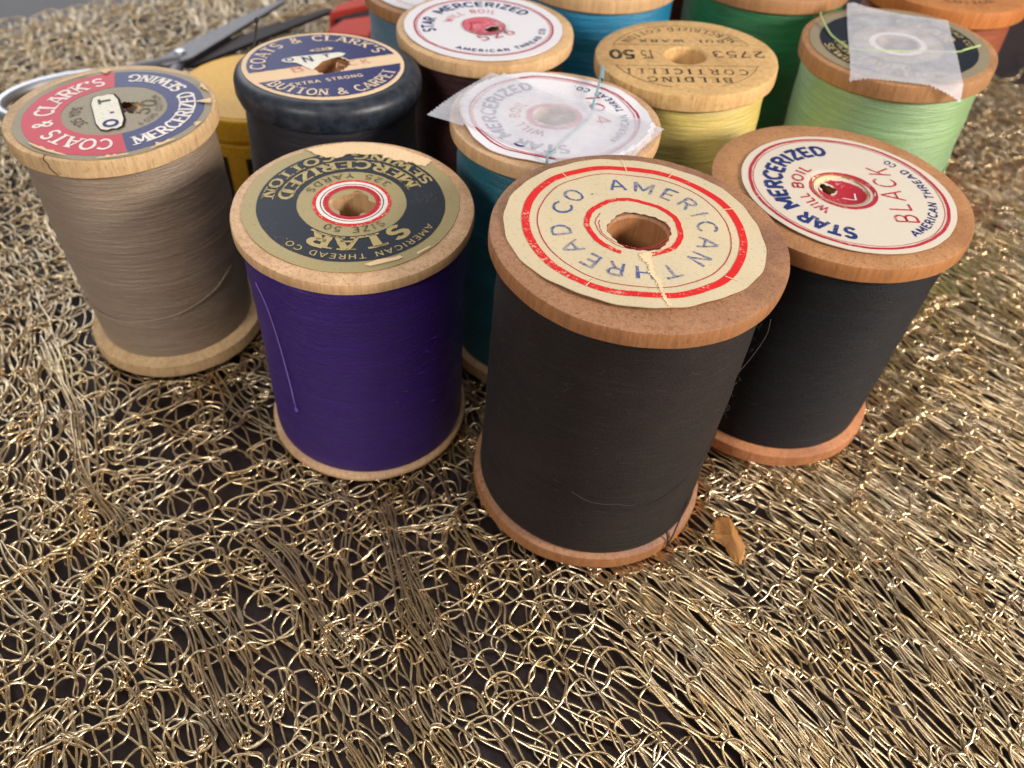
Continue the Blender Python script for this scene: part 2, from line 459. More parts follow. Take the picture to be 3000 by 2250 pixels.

---

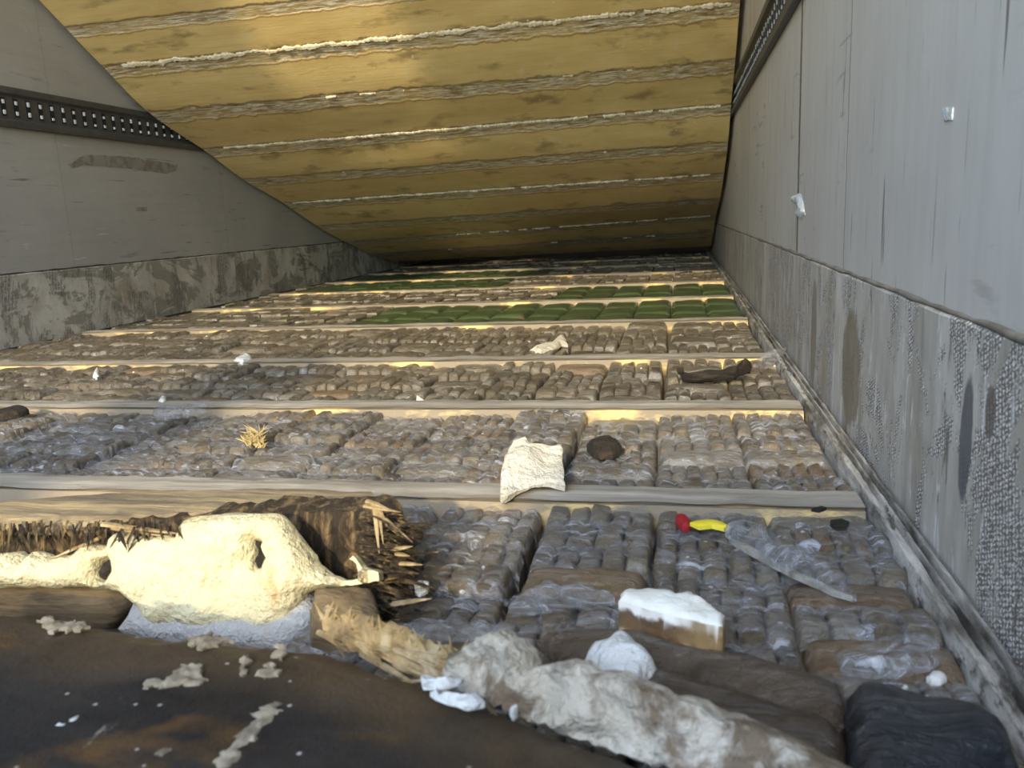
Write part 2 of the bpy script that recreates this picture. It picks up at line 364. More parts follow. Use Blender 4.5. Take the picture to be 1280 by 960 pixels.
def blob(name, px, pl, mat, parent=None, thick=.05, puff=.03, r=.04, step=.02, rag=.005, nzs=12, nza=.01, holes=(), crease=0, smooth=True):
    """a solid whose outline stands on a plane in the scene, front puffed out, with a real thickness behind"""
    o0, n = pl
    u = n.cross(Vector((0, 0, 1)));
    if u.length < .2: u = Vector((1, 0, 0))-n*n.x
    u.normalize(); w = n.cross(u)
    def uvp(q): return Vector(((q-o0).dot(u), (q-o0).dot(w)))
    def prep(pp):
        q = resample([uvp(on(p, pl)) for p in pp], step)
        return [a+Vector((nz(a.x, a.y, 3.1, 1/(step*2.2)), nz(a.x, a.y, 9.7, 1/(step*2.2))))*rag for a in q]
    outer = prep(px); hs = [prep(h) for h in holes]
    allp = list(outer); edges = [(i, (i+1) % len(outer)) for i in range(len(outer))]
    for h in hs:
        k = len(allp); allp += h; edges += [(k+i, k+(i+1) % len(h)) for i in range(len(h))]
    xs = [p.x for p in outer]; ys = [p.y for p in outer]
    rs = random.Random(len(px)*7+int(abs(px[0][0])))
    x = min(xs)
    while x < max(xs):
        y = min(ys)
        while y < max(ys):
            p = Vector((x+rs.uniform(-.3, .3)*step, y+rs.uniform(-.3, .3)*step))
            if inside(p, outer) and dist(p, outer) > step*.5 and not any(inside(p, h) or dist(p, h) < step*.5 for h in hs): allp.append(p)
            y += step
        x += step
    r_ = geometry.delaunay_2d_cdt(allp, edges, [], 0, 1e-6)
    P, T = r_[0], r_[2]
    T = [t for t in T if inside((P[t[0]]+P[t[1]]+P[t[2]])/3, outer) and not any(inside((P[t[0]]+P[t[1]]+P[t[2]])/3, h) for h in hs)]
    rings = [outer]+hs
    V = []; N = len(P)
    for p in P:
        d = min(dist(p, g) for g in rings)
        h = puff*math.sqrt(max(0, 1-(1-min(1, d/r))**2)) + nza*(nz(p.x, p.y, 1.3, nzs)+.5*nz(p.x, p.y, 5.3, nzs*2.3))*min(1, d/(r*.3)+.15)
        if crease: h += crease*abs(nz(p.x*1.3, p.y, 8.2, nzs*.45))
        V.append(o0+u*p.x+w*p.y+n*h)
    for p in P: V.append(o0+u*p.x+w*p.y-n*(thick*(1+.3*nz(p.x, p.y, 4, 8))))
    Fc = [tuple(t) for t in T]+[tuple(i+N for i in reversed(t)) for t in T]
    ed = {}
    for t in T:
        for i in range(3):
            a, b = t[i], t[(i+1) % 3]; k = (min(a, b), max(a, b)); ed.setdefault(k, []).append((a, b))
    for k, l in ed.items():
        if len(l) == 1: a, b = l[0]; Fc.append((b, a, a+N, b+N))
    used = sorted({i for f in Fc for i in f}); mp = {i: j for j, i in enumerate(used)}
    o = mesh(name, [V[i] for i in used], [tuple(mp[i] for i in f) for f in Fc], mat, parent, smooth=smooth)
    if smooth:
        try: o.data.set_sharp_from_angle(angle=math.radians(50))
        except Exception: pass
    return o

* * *

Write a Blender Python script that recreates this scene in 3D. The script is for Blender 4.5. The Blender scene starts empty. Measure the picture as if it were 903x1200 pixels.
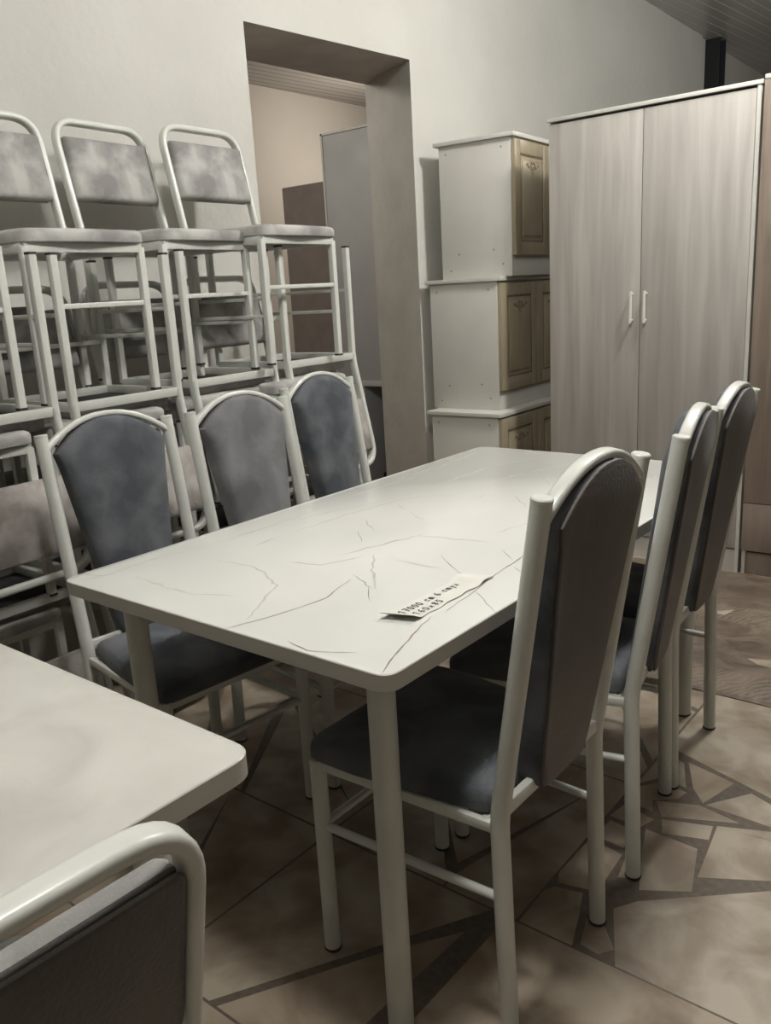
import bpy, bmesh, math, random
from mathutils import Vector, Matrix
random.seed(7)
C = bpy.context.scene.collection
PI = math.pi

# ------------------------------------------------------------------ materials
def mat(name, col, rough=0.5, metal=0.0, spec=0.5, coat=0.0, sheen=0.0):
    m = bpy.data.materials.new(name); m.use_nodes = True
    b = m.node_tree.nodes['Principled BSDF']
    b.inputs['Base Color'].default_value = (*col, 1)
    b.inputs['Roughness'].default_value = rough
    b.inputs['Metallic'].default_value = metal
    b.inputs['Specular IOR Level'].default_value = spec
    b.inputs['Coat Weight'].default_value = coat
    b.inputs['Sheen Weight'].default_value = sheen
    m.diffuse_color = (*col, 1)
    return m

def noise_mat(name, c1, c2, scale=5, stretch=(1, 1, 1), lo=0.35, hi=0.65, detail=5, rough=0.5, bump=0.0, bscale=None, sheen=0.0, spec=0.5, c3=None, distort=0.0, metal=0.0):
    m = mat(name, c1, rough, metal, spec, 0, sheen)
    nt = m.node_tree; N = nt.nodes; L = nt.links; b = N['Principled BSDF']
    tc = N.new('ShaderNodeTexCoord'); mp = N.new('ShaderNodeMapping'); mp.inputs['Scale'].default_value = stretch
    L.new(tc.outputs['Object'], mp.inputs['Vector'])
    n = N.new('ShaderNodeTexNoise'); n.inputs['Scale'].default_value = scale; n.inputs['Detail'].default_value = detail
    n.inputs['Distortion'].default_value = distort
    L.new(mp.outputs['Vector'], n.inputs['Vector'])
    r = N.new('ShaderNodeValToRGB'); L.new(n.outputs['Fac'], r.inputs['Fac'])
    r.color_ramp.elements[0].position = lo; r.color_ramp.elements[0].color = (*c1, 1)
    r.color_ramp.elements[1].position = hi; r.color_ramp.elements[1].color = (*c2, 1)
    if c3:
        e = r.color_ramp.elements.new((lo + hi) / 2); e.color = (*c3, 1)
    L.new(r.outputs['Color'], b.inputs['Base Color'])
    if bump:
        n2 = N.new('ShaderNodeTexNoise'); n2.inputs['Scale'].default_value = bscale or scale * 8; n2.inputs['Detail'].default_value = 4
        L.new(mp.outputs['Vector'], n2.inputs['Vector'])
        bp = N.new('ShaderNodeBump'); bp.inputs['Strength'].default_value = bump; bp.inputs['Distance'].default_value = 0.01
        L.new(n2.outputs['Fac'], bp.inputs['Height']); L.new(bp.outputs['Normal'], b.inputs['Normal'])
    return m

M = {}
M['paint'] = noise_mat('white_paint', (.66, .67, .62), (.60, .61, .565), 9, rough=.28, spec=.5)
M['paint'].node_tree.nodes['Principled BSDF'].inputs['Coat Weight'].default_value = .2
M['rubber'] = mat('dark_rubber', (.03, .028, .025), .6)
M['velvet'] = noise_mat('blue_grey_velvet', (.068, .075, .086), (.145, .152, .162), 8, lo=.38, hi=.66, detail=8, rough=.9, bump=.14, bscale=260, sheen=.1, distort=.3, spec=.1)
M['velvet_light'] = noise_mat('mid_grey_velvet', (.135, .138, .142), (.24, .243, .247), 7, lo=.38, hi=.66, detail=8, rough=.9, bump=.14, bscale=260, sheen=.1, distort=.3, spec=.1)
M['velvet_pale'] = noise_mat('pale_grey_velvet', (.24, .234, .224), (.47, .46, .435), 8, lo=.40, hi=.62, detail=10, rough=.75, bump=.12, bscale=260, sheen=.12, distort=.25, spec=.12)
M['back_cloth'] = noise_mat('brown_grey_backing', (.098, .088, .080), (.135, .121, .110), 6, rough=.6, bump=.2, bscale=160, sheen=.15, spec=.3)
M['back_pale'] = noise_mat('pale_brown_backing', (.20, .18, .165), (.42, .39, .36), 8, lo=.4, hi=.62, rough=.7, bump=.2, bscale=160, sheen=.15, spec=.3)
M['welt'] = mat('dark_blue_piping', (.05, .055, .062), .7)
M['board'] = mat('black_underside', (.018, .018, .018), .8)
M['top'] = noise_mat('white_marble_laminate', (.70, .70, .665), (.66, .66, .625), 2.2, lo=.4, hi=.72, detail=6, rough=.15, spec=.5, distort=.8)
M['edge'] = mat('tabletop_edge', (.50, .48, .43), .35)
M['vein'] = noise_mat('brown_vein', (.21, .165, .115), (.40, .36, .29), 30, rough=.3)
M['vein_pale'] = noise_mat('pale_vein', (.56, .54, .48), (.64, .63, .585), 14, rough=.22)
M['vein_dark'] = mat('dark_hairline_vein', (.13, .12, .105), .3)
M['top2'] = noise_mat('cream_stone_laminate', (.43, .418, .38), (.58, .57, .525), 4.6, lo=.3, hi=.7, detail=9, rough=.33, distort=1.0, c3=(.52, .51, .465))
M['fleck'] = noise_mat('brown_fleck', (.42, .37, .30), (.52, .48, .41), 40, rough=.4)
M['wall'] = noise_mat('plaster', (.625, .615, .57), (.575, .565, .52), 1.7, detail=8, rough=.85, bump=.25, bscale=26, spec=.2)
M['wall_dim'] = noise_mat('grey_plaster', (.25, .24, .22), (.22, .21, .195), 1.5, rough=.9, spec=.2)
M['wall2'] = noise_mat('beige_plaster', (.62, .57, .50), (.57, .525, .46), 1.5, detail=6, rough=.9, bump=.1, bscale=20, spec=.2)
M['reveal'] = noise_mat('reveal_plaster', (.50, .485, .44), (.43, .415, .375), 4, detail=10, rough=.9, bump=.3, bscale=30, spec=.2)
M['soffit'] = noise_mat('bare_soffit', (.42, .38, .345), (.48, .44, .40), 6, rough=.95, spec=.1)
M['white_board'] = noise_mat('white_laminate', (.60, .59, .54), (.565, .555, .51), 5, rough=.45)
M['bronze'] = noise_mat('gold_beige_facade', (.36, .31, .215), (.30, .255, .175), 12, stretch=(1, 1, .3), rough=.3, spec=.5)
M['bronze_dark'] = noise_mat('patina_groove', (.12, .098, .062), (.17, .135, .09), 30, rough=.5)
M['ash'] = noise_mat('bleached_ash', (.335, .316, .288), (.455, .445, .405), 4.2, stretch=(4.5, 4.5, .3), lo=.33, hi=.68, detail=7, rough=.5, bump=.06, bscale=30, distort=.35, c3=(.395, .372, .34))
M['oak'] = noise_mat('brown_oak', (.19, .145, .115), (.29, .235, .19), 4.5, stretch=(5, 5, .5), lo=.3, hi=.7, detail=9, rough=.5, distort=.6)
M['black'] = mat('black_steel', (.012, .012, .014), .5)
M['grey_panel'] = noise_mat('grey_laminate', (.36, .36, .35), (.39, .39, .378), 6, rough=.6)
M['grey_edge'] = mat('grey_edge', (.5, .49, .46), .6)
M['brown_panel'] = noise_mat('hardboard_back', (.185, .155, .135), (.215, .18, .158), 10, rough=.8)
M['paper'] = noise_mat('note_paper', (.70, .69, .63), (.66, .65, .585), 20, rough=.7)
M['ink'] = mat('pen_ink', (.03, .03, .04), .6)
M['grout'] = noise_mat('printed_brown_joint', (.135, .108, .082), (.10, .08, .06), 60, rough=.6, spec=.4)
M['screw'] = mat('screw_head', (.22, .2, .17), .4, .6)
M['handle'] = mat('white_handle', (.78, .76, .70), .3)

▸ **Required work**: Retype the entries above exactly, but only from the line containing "6, rough=.95, spec=.1)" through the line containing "M['handle'] = mat('white_handle', (.78, .76, .70), .3)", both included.

▸ **The completed task**:
M['soffit'] = noise_mat('bare_soffit', (.42, .38, .345), (.48, .44, .40), 6, rough=.95, spec=.1)
M['white_board'] = noise_mat('white_laminate', (.60, .59, .54), (.565, .555, .51), 5, rough=.45)
M['bronze'] = noise_mat('gold_beige_facade', (.36, .31, .215), (.30, .255, .175), 12, stretch=(1, 1, .3), rough=.3, spec=.5)
M['bronze_dark'] = noise_mat('patina_groove', (.12, .098, .062), (.17, .135, .09), 30, rough=.5)
M['ash'] = noise_mat('bleached_ash', (.335, .316, .288), (.455, .445, .405), 4.2, stretch=(4.5, 4.5, .3), lo=.33, hi=.68, detail=7, rough=.5, bump=.06, bscale=30, distort=.35, c3=(.395, .372, .34))
M['oak'] = noise_mat('brown_oak', (.19, .145, .115), (.29, .235, .19), 4.5, stretch=(5, 5, .5), lo=.3, hi=.7, detail=9, rough=.5, distort=.6)
M['black'] = mat('black_steel', (.012, .012, .014), .5)
M['grey_panel'] = noise_mat('grey_laminate', (.36, .36, .35), (.39, .39, .378), 6, rough=.6)
M['grey_edge'] = mat('grey_edge', (.5, .49, .46), .6)
M['brown_panel'] = noise_mat('hardboard_back', (.185, .155, .135), (.215, .18, .158), 10, rough=.8)
M['paper'] = noise_mat('note_paper', (.70, .69, .63), (.66, .65, .585), 20, rough=.7)
M['ink'] = mat('pen_ink', (.03, .03, .04), .6)
M['grout'] = noise_mat('printed_brown_joint', (.135, .108, .082), (.10, .08, .06), 60, rough=.6, spec=.4)
M['screw'] = mat('screw_head', (.22, .2, .17), .4, .6)
M['handle'] = mat('white_handle', (.78, .76, .70), .3)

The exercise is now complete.